François trébuche sur le dossier de la pédophilie
En 5 ans de pontificat, le manque de poigne du pape dénoncé par les critiques
CITÉ DU VATICAN | (AFP) Le manque de poigne du pape François envers les prêtres soupçonnés d’avoir commis ou caché des agressions sexuelles sur mineurs a assombri sa cinquième année de pontificat, cap qu’il franchira demain sous le feu des critiques.
Réflexe de protection de l’Église? Mauvais conseillers ? Absence de stratégie ?
Les interrogations se sont multipliées après des paroles du pape laissant planer l’impression que la voix des victimes serait secondaire pour une Église raisonnant encore trop en vase clos. Son voyage, en janvier, au Chili, où l’athéisme se répand après des scandales étouffés de pédophilie, a constitué un échec retentissant.
François y a défendu avec force l’évêque chilien Juan Barros (soupçonné d’avoir tu les crimes d’un vieux prêtre pédophile), se déclarant persuadé de son innocence et demandant aux victimes présumées des preuves de culpabilité, avant de présenter des excuses pour ses propos maladroits et de dépêcher au Chili un enquêteur pour recueillir des témoignages.
« DÉFENDRE SON INSTITUTION »
« Cela fait partie de la nature humaine de défendre son institution. Au lieu d’apprendre des erreurs du passé, l’Église les répète dans chaque pays où éclate un scandale pédophile », déplore l’Irlandaise Marie Collins, une victime d’un prêtre pédophile.
Le pape s’était déjà sans doute montré trop miséricordieux pour Don Mauro Inzoli, surnommé « Don Mercedes » pour son goût du luxe. Le prêtre italien avait été réduit à l’état laïc par Benoît XVI, mais François avait atténué sa peine à « une vie de prière ».
Mais Don Inzoli a été condamné en juin à près de cinq ans de prison par l’Italie pour avoir abusé d’adolescents. Le pape l’a alors défroqué.
François, qui proclame comme son prédécesseur « la tolérance zéro » sur le sujet, était attendu sur des mesures concrètes.
Il a mis en place, en 2014, une commission internationale d’experts, chargée de propositions de prévention. L’initiative s’est toutefois retournée contre lui avec la démission des deux seuls membres représentant les victimes.
TRIBUNAL ?
Marie Collins avait ainsi claqué la porte en mars 2017, en dénonçant un manque de coopération « honteux » au sein du Vatican et en regrettant qu’un tribunal, annoncé par le pape en 2015, pour juger les prêtres pédophiles, soit resté lettre morte.
Le cardinal allemand Gerhard Müller, alors gardien du dogme, et écarté depuis, avait rétorqué que le tribunal ferait double emploi avec des instances existantes.
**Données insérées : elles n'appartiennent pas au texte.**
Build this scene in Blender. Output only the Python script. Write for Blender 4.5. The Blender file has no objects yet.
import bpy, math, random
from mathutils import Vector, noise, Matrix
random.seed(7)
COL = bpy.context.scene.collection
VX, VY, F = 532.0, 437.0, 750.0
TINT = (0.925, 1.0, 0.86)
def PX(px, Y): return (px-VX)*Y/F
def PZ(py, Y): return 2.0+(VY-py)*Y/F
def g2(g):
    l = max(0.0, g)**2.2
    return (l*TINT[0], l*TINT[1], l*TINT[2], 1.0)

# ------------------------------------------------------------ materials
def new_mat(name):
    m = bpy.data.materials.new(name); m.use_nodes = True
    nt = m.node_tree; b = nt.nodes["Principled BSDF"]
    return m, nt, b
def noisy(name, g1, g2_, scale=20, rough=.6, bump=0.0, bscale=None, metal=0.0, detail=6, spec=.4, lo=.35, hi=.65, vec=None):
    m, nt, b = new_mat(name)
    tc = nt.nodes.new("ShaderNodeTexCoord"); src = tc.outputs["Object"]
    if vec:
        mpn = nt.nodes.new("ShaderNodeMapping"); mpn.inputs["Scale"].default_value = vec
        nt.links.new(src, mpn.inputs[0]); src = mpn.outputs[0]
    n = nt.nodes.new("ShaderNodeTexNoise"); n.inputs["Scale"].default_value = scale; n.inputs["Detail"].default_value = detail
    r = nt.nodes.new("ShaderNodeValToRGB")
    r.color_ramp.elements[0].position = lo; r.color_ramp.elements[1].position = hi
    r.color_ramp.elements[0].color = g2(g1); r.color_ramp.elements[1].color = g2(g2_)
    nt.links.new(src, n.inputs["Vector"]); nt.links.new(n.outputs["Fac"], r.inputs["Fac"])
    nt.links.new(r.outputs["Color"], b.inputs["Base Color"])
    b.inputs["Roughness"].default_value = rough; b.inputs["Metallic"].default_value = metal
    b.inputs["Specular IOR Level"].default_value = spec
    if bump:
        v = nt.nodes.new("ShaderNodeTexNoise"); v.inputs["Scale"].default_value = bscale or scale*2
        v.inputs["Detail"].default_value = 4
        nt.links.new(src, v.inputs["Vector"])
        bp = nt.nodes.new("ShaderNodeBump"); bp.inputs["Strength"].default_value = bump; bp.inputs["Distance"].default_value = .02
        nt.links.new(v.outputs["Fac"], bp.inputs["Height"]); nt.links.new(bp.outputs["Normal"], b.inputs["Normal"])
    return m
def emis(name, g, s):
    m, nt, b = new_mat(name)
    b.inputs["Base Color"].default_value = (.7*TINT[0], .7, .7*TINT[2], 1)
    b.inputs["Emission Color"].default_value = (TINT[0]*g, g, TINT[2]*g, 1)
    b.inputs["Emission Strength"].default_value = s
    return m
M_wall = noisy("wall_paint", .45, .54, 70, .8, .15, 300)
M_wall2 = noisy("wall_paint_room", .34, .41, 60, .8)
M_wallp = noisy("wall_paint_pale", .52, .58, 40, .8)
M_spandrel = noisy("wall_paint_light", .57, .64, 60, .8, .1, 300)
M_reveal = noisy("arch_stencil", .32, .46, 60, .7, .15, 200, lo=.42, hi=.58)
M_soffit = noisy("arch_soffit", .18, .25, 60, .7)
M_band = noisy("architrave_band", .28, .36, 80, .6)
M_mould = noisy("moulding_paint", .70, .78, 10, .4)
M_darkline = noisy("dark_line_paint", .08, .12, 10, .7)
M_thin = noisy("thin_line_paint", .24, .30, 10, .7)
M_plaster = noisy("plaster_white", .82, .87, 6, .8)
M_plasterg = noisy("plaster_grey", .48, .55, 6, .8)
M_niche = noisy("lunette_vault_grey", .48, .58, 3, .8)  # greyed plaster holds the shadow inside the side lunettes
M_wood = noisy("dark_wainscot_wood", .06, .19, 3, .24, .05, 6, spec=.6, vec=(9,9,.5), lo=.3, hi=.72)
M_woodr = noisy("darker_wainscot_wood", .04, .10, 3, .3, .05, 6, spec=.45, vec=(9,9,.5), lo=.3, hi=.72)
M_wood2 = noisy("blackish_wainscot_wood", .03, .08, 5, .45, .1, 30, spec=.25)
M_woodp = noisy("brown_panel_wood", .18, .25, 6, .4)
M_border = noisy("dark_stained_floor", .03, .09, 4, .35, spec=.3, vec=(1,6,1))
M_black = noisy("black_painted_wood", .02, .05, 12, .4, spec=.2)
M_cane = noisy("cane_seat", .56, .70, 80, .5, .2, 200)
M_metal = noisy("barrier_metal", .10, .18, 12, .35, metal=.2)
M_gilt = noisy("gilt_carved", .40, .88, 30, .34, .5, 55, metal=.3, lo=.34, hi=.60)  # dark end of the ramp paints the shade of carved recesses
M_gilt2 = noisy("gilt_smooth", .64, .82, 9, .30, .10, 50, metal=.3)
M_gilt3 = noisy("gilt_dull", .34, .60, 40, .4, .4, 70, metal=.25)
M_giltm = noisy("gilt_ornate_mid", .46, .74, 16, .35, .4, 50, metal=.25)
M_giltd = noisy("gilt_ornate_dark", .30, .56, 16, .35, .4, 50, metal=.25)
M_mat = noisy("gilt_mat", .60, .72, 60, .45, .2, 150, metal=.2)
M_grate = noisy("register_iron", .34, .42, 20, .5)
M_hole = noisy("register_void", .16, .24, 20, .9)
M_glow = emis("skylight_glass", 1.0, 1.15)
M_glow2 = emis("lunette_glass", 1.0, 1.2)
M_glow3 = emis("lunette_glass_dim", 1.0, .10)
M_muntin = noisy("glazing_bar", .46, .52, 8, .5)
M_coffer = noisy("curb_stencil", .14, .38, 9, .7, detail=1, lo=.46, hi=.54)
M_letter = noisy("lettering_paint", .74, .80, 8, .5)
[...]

« Les paroles du pape sont bonnes, mais pas suivies d’actions », assène aujourd’hui Marie Collins, notant que les prélats ont « du mal à accepter des conseils extérieurs ». « Mon désespoir, c’est que les membres du Vatican n’ont pas encore compris comment leurs actions sont perçues en dehors de l’Église », dit-elle.